## What you should do
Only lines holding the string "part" are wanted; copy each one from the material.

## Task data
====
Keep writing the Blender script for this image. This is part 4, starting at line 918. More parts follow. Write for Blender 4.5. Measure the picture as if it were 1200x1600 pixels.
====
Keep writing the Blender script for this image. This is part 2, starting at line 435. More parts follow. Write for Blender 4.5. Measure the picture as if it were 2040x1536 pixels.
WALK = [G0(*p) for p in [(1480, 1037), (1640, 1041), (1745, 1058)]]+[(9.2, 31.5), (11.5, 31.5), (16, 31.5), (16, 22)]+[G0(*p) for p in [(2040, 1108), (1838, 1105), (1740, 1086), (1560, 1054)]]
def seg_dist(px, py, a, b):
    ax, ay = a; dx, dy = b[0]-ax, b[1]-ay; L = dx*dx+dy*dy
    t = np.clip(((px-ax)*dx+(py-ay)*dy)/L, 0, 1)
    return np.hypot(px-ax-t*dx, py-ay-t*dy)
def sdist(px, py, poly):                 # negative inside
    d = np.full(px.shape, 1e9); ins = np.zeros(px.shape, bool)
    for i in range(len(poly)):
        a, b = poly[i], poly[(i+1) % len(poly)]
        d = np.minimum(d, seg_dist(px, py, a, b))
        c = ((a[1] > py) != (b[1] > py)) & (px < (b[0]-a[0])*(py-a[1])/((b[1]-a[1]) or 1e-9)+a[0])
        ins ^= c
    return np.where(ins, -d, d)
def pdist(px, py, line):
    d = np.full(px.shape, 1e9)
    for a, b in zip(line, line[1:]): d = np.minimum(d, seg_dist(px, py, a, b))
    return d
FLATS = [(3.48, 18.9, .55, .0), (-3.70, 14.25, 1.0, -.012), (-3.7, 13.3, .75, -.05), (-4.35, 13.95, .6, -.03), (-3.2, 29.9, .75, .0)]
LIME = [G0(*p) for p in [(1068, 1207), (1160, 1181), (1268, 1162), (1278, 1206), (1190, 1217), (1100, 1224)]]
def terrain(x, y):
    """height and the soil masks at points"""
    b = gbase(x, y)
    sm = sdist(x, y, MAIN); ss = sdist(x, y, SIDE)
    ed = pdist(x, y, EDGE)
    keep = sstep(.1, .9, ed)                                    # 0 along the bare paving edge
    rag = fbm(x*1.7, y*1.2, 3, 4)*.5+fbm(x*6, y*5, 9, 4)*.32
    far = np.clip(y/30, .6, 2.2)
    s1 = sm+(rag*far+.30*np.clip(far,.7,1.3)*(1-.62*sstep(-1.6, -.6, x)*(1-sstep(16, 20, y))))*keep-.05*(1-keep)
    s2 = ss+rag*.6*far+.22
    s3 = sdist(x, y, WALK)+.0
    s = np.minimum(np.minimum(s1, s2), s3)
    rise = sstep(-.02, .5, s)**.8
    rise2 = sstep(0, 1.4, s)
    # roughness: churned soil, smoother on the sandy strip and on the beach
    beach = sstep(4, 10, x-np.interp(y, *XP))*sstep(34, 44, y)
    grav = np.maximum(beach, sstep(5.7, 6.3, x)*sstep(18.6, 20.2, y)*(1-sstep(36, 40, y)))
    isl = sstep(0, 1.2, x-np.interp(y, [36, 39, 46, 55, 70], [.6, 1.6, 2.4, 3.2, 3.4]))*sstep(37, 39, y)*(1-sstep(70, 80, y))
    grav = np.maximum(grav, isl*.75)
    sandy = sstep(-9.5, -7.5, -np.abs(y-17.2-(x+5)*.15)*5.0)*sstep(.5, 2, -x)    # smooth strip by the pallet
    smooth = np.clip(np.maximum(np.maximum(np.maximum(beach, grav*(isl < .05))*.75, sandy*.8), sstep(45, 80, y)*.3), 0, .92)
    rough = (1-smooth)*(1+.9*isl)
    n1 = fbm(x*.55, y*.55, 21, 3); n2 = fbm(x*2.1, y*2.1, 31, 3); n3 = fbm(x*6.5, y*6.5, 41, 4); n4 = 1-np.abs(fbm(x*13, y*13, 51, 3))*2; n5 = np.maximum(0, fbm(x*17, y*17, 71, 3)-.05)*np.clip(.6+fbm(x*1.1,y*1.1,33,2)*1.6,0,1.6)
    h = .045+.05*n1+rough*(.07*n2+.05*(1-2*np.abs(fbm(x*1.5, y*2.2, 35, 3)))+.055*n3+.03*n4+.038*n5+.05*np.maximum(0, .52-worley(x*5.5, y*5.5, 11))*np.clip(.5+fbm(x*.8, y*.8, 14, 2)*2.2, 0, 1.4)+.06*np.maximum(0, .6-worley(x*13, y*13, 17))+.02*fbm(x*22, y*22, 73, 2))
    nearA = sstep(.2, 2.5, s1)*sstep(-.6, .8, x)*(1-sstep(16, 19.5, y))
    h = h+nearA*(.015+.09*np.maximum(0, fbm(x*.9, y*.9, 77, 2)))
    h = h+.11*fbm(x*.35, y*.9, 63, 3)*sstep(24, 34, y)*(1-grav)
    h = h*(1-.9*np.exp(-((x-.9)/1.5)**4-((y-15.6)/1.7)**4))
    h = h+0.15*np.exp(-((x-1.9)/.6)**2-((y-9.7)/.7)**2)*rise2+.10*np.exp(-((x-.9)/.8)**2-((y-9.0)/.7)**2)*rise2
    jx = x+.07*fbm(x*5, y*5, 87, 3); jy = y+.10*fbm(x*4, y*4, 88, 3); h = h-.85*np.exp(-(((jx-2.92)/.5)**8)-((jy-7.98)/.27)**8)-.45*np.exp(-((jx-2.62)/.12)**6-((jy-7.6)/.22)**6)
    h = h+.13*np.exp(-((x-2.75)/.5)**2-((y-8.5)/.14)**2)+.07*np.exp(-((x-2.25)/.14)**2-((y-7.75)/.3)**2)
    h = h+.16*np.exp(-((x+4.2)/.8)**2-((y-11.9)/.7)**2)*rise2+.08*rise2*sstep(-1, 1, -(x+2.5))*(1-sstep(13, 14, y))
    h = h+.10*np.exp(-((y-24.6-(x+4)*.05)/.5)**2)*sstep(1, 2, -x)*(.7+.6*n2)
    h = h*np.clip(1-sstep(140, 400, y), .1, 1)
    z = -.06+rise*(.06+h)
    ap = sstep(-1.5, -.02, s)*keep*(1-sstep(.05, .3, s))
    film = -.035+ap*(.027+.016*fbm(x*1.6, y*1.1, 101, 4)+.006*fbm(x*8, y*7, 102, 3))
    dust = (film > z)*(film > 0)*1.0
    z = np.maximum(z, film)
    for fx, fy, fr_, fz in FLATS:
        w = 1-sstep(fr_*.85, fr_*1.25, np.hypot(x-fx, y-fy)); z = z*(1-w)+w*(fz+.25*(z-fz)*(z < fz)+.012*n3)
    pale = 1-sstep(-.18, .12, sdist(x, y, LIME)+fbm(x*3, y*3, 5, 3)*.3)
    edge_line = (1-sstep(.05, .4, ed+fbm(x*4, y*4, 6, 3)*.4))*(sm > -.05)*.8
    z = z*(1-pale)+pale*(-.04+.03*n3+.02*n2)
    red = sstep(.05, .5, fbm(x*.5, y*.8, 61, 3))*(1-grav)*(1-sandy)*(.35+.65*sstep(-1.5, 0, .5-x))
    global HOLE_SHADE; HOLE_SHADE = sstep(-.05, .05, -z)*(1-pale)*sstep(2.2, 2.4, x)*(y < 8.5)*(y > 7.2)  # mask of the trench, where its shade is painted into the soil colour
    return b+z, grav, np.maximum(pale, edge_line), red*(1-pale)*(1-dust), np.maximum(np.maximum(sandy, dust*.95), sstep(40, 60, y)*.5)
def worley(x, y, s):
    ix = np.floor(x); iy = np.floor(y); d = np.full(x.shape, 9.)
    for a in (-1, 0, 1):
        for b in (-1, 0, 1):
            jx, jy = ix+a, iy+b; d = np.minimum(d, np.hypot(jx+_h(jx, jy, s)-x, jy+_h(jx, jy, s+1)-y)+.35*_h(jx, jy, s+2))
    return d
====
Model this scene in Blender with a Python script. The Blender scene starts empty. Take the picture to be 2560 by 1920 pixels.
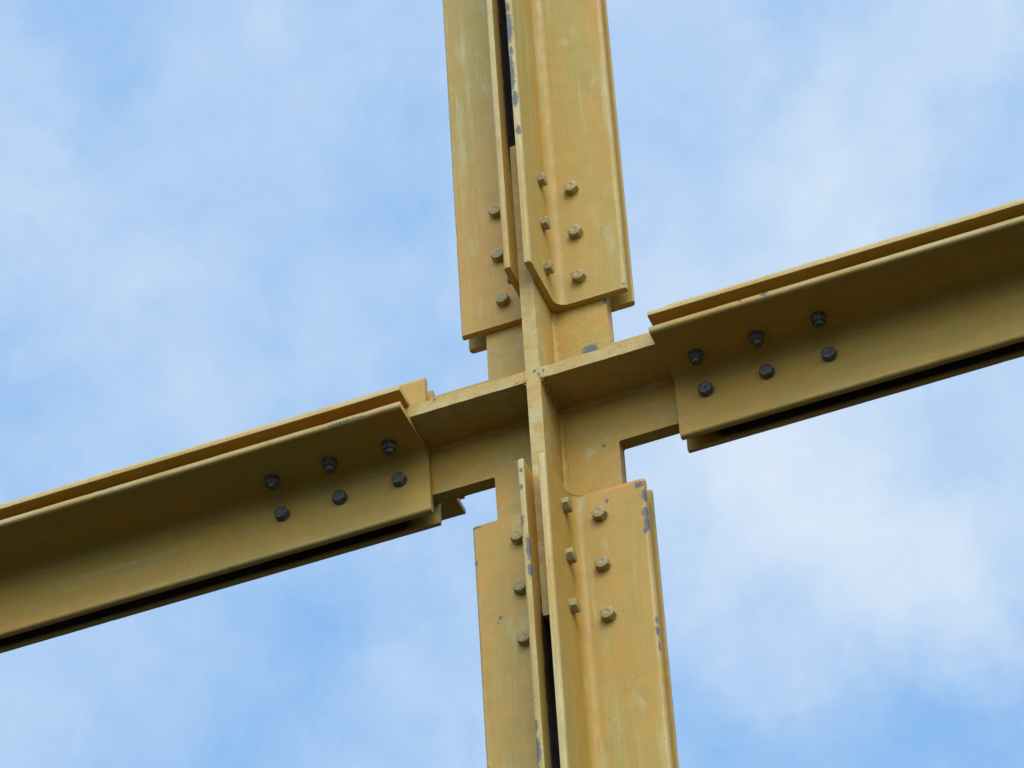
====
## Worked answer
Keep writing the Blender script for this image. This is part 4, starting at line 918. More parts follow. Write for Blender 4.5. Measure the picture as if it were 1200x1600 pixels.
Keep writing the Blender script for this image. This is part 2, starting at line 435. More parts follow. Write for Blender 4.5. Measure the picture as if it were 2040x1536 pixels.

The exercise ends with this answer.